Ecuador fresh produce seller/Shutterstock

7 March 2024

How to close the economic gender gap? Lessons from Latin America

 

Around the world, a gender gap continues to hinder women from achieving their full potential – what can be done about it?

By Francesca Randazzo, Expert on sustainable and innovative finance, Luxembourg Development Cooperation Agency (LuxDev)

 

The World Economic Forum’s 2023 Global Gender Gap Report reveals that Latin America and the Caribbean will be the first region to attain full gender parity. Don’t hold your breath, the milestone is predicted to happen 52 years from now, in 2076. While that’s still considerably faster than Europe (2090), North America (2118), and Southern Asia (2172), I’m not sure I’ll be in my full capacity to witness it!

Having tracked women’s access to financial services in Latin America for many years, it might be helpful to explore the main drivers that are facilitating or hindering progress.
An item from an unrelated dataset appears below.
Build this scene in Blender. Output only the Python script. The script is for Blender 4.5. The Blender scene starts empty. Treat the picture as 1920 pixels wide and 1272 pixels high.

Persistent social gender representations

Latin America is well known for its machismo culture, which asserts male dominance in everyday life. Less well known, but equally influential, is a marianismo culture which emphasizes the role of women as submissive, selfless, and centered around family and home.

These representations of men and women in society are all-pervasive, and they matter. They shape how children imagine their own roles and identities. If you grow up imagining your place is to be submissive, it’s that much harder to take risks, and imagine yourself as, and become, an entrepreneur.

The need to juggle family and work

Women are the primary caregivers in Latin American culture, spending as much as 30 percent of their time on unpaid domestic work and care activities. According to UNDP, the average time women dedicate to unpaid work is 2 to 4 times higher than that of men in all LAC countries, leaving much less time available for paid employment. Similarly, social pressure to marry and have children means that for many young women, career aspirations can never take off.

Family shouldn’t be a burden, and it is possible to adapt training venues and workplaces to the specific needs of women caregivers, along with raising awareness of new forms of masculinity and household roles.

Structural barriers to formal employment

Along with social and cultural factors, women entrepreneurs face other barriers. Poverty, lack of access to education and training, lack of property rights, and difficulties in accessing financial services all make it very difficult to get a business off the ground.

As such, for most women, the only viable option is to operate in the informal economy. This leaves them vulnerable to the slightest economic or environmental shock.

Yet despite the many barriers placed in their way, women entrepreneurs are a growing economic force in Latin American countries: Ecuador is just one example where they play a vital role in the economy.

Political empowerment leads to economic empowerment

One factor supporting women’s advancement is referenced in the WEF Gender Gap Report, which found that the share of women holding ministerial and parliamentary positions in the region is 35%, the second-highest score after Europe. Argentina was the first country in the world to pass a gender quota law, while Mexico, Bolivia, and Ecuador have mandated gender parity across all government offices.

Mandating women as high-level legislators and bureaucrats sends an important countersignal to the marianismo view of women as submissive and secondary. However, it is important that this representation does not fall into perpetuating male behaviors, and that women holding those positions define new ways of female leadership to make the ecosystem truly gender inclusive, as opposed to simply meeting quotas.

How can we make life easier for women entrepreneurs?

At LuxDev, strengthening the socio-economic integration of women and youth is one of our four key strategic themes. Our work to promote female entrepreneurs in Latin America includes a four-year program implemented jointly with CENPROMYPE, a regional body whose mandate is to promote public policy in Belize, Guatemala, El Salvador, Honduras, Costa Rica, Nicaragua, Panama, and the Dominican Republic.

The program has three specific objectives:

  • Integrate principles of equality and women’s economic rights into regional MSME regulations
  • Improve women entrepreneurs’ access to sustainable financial and non-financial services
  • Strengthen CENPROMYPE’s capacity to promote and enable women’s entrepreneurship

The program has a target population of 1,250 women entrepreneurs, at various stages in their business development cycles, as direct beneficiaries, including at least 50 business development service providers, 50 women managers, and 250 advisors and mentors. Indirect beneficiaries will be the 2,500 newly employed people in women-led enterprises.

As a spin-off of this program, and to boost women-led SMEs capacities, an impact fund, the Female Entrepreneurship Fund (FEF), will be launched soon. Powered by CENPROMYPE, with the support of LuxDev and the Luxembourg cooperation, and in partnership with IforD and Total Impact Capital, the FEF will provide gender-smart financing to financial intermediaries in the region, along with high-level technical assistance to contribute to close the gender financial gap.

Creating a favorable environment for women is possible

Our work in Latin America is setting the groundwork to create the conditions for women’s equitable participation in the economy. Building an institutional environment that fosters women’s economic autonomy will take years and will require multiple stakeholders, but I am convinced the effort will successfully counteract the socio-cultural barriers that have held women back for too long.

52 years is too long to wait. Let’s work together, in Latin America and around the world, to give women equal opportunities to contribute to their economies.